In the world's morning time, before the mists began to clear, we can trace the rise and fall of a score of mighty Empires. From out their present tombs of tragic silence arise figures, colossal sculptured figures, with faces and forms of commanding power. Assyrians, a mighty race, leaving behind whole libraries of record, chiseled upon indestructible pages. The lost arts of three thousand years ago.

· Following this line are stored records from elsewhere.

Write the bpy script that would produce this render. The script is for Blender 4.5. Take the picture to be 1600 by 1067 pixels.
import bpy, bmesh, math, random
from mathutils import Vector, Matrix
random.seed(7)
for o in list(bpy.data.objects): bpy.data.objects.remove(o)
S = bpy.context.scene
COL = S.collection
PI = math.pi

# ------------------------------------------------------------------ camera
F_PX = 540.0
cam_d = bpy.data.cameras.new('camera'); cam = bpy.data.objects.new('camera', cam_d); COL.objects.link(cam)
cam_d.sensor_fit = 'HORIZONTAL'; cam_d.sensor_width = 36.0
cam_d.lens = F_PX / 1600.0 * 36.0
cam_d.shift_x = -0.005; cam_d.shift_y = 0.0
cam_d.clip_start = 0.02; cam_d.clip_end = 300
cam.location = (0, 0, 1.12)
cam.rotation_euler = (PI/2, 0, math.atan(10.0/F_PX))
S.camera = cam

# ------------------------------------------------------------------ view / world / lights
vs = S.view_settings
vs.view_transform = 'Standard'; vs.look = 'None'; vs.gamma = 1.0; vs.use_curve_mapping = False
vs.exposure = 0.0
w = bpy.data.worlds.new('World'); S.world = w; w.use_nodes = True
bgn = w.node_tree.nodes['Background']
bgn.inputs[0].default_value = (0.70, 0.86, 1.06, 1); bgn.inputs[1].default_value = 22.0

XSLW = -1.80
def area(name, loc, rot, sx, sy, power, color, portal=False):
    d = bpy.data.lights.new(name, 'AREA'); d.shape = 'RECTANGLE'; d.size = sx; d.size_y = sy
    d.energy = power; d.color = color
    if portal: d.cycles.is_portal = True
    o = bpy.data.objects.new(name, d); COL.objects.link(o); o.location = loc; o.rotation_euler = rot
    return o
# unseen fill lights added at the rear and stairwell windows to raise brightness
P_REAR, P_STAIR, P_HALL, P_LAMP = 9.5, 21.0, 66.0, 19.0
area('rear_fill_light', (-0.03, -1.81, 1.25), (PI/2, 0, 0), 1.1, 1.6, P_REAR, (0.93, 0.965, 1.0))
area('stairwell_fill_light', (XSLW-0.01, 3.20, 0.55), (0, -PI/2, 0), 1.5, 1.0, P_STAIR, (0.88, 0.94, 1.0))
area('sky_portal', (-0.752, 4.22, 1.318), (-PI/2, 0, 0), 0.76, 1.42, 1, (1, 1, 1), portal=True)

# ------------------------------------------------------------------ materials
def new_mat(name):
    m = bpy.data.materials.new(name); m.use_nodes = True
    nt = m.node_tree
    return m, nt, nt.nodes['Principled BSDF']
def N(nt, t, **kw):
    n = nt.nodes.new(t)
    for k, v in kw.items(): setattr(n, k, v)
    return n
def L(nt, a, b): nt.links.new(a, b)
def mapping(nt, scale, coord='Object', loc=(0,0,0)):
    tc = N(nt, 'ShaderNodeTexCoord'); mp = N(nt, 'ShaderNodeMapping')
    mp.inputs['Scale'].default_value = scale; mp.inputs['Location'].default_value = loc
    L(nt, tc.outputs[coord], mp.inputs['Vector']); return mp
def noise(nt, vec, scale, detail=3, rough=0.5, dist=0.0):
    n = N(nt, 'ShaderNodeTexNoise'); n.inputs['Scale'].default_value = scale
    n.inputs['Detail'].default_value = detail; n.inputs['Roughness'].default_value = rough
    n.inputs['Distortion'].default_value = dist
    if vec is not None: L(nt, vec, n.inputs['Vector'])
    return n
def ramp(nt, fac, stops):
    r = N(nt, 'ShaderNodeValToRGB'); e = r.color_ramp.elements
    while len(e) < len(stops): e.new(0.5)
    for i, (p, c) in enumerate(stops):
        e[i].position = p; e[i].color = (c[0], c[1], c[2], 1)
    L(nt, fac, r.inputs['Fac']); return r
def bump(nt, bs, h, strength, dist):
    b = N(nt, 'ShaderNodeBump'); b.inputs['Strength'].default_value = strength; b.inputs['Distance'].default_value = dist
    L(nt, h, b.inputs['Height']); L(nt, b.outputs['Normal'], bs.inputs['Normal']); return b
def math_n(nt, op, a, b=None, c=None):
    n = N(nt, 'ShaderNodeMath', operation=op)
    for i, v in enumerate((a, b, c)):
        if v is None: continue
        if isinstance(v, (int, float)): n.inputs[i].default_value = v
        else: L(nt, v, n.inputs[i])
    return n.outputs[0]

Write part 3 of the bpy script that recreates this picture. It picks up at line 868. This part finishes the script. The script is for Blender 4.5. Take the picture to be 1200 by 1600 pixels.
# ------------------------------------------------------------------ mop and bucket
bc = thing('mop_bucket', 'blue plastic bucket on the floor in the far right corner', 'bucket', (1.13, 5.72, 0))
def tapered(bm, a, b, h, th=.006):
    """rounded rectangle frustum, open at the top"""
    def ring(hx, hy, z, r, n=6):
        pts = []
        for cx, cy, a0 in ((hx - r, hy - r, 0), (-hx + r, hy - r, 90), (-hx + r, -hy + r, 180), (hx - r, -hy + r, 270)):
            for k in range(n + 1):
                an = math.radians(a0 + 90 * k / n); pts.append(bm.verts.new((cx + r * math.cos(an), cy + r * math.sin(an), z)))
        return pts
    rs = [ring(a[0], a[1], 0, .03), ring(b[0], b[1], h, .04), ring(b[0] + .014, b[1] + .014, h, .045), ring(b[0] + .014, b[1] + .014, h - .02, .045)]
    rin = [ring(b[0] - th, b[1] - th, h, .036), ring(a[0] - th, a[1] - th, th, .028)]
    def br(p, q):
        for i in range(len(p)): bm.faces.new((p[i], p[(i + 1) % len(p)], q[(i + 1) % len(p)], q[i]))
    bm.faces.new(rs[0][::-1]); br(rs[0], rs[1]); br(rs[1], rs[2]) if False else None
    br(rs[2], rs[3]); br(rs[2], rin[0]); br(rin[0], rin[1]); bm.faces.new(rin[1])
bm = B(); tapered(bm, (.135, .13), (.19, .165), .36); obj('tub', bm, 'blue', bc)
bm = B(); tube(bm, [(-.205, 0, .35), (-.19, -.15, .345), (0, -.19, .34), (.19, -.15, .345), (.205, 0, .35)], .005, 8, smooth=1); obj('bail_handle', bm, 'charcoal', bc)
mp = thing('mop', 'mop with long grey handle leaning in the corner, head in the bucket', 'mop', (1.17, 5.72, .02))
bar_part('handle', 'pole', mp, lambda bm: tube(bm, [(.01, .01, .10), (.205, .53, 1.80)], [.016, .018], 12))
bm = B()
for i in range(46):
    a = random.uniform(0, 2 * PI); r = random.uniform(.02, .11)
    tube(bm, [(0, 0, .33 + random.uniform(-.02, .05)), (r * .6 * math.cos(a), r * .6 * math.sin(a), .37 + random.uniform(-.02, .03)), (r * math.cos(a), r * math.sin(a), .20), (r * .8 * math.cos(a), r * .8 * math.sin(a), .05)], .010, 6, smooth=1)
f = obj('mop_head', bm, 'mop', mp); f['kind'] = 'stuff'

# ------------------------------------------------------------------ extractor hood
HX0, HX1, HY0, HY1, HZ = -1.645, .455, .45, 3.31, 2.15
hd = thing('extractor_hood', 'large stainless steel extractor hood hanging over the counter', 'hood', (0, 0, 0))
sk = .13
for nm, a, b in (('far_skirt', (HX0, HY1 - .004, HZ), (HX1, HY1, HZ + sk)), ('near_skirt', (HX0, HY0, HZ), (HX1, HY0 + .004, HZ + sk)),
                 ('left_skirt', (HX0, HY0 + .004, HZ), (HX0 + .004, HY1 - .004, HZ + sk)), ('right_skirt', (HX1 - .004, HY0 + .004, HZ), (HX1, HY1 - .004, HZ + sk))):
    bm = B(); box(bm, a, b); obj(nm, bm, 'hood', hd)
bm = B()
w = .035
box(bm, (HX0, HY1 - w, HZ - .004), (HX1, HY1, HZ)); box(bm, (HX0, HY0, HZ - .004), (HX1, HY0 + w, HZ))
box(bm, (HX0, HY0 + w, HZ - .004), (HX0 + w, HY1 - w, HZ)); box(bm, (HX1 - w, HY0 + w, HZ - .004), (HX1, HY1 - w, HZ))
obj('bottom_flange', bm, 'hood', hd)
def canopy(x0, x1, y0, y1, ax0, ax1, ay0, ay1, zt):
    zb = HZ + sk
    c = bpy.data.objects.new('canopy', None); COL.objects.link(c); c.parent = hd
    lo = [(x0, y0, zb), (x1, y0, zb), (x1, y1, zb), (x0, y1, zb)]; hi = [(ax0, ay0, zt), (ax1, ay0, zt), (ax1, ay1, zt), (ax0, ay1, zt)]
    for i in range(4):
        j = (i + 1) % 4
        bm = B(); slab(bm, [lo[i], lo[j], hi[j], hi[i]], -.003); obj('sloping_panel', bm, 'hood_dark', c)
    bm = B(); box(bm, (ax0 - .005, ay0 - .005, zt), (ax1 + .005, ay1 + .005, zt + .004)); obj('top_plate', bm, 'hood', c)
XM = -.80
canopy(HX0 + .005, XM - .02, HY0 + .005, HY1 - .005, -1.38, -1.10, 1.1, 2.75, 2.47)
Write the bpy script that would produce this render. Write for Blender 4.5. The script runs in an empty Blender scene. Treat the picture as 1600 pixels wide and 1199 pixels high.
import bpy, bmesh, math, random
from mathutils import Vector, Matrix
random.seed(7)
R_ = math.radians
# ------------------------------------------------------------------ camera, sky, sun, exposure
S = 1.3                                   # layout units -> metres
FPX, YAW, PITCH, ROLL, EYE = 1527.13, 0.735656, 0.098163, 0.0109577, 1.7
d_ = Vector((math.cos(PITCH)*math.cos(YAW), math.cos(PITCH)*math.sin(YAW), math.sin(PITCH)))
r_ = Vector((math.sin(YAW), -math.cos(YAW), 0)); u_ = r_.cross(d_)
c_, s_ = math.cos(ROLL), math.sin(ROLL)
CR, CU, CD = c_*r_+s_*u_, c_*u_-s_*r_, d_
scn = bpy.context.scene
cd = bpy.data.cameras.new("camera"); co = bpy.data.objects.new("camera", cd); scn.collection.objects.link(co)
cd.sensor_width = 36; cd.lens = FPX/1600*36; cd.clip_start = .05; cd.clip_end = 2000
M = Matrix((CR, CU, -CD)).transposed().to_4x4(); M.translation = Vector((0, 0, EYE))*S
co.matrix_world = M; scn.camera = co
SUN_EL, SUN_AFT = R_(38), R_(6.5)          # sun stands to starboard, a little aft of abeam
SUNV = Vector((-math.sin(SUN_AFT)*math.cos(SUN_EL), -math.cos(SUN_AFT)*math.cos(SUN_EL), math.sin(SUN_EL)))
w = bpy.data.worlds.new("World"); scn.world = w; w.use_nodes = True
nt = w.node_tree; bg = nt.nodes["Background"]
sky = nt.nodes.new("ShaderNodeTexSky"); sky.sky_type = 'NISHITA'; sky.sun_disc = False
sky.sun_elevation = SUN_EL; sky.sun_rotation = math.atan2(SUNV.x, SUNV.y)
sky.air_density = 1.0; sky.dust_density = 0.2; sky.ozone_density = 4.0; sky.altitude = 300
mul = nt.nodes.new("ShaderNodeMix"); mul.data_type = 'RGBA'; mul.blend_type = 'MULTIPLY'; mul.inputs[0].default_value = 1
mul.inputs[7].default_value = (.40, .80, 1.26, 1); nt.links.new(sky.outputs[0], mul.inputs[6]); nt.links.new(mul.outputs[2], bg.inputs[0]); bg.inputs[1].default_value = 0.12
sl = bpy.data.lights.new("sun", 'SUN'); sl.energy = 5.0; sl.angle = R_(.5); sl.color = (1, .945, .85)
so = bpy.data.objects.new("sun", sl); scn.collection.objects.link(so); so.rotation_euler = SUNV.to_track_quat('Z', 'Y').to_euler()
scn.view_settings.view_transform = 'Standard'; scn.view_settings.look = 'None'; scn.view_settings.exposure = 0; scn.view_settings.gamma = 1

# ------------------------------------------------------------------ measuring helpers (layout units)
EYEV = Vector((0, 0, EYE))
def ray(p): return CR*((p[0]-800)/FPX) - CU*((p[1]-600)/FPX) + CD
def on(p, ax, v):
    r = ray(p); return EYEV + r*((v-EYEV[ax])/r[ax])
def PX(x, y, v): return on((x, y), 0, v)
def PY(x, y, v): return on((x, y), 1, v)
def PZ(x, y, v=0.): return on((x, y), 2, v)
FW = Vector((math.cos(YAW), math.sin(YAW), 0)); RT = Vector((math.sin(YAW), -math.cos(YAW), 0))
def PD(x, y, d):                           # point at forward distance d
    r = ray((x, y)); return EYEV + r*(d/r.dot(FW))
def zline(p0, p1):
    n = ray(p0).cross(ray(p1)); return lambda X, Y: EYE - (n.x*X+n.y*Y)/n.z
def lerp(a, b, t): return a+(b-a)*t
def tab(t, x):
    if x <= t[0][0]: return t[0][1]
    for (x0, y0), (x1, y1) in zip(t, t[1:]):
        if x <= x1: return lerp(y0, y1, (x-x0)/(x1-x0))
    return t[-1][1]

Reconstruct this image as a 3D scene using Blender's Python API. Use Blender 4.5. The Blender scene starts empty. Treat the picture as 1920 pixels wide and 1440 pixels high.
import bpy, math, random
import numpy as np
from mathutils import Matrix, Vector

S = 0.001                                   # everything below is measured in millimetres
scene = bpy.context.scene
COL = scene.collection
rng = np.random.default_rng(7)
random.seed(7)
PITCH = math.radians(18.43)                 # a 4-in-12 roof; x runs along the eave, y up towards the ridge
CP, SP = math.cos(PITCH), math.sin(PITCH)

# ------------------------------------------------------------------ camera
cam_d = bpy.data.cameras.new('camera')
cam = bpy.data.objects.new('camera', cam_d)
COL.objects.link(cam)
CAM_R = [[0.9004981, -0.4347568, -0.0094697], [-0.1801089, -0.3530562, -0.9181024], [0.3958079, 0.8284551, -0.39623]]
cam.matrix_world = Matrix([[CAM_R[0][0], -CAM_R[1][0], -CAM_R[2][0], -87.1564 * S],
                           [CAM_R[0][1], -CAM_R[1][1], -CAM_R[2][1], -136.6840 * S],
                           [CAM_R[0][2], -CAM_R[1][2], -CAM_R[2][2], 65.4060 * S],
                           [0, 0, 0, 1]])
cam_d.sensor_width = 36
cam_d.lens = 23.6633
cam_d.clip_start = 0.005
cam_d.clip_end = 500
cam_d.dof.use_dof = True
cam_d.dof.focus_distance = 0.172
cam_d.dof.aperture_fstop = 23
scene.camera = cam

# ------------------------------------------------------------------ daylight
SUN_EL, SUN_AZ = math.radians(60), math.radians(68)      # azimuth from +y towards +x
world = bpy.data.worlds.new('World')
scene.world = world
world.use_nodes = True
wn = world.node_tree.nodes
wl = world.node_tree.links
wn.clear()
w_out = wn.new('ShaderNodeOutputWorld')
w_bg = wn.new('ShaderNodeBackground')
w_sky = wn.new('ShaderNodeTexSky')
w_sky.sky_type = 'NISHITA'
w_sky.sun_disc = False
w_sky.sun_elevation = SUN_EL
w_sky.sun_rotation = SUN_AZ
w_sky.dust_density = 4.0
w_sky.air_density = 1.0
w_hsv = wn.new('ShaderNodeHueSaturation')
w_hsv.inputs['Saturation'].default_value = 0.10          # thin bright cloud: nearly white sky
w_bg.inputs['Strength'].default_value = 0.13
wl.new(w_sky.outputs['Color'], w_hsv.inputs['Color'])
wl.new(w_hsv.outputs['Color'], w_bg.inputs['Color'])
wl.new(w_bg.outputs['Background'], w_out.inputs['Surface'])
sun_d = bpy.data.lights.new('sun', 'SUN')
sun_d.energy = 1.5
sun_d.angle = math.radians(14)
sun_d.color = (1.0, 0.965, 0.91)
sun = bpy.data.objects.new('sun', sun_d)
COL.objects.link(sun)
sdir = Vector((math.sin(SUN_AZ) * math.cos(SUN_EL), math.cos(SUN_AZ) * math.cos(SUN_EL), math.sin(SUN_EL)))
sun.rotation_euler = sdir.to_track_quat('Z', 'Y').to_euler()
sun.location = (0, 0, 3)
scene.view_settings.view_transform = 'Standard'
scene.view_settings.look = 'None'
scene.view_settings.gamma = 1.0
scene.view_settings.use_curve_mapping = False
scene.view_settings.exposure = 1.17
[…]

Earlier still the earth resounded to the thunder of Xenophon's thousands, and the chariots of Persia sweeping after them. Lying deeper still in the shroud of antiquity the Pharaohs emerge as mighty conquerors, and we can dimly discern in the Empire of the Chaldeans the movement of a gorgeous civilization, and the majestic figures of men versed in mystic, and, to us, unknown lore. In Italy, memorials of a refined people, who were precursors of Roman power, have been found, forms of perfect grace in delicate vases and coins of gold and silver. The old Etruscan art is traced back to the Assyrians' sculpture. The snowy crown of ancient Greece budded and bloomed in the mighty halls of Assyria's splendor, hundreds of years before Christ. No phantom world could furnish a mightier or more resplendent host.

Reading of those proud and mighty civilizations brings the simple life of the Nazarene very near to us in years, it also shows us how quickly great splendors are sanded over by the hands of time. The British Museum holds the sculptured records of twenty-five hundred years. Whilst the flames, kindled by the mob of Christian monks, from the great Alexandrian library rose to Heaven, the temple fronts of the Pharaohs, the Pyramids, the Sphinx, loomed out of the conflagration. The impotent torches of the fanatics were powerless against such imperishable records. What of our records? Will these ancient civilizations be remembered when the fame of modern nations has vanished utterly? Which has the best chance of enduring in the future? The paper and pasteboard of to-day, or the monuments of stone, to which the Monarchs of bygone Empires entrusted the history of their unsurpassed grandeur?

"If thou hadst known in this thy day, even thou, the things which belong to thy peace! but now they are hid from thine eyes."

This is the epitaph written across the tombs of all nations now crumbling into dust.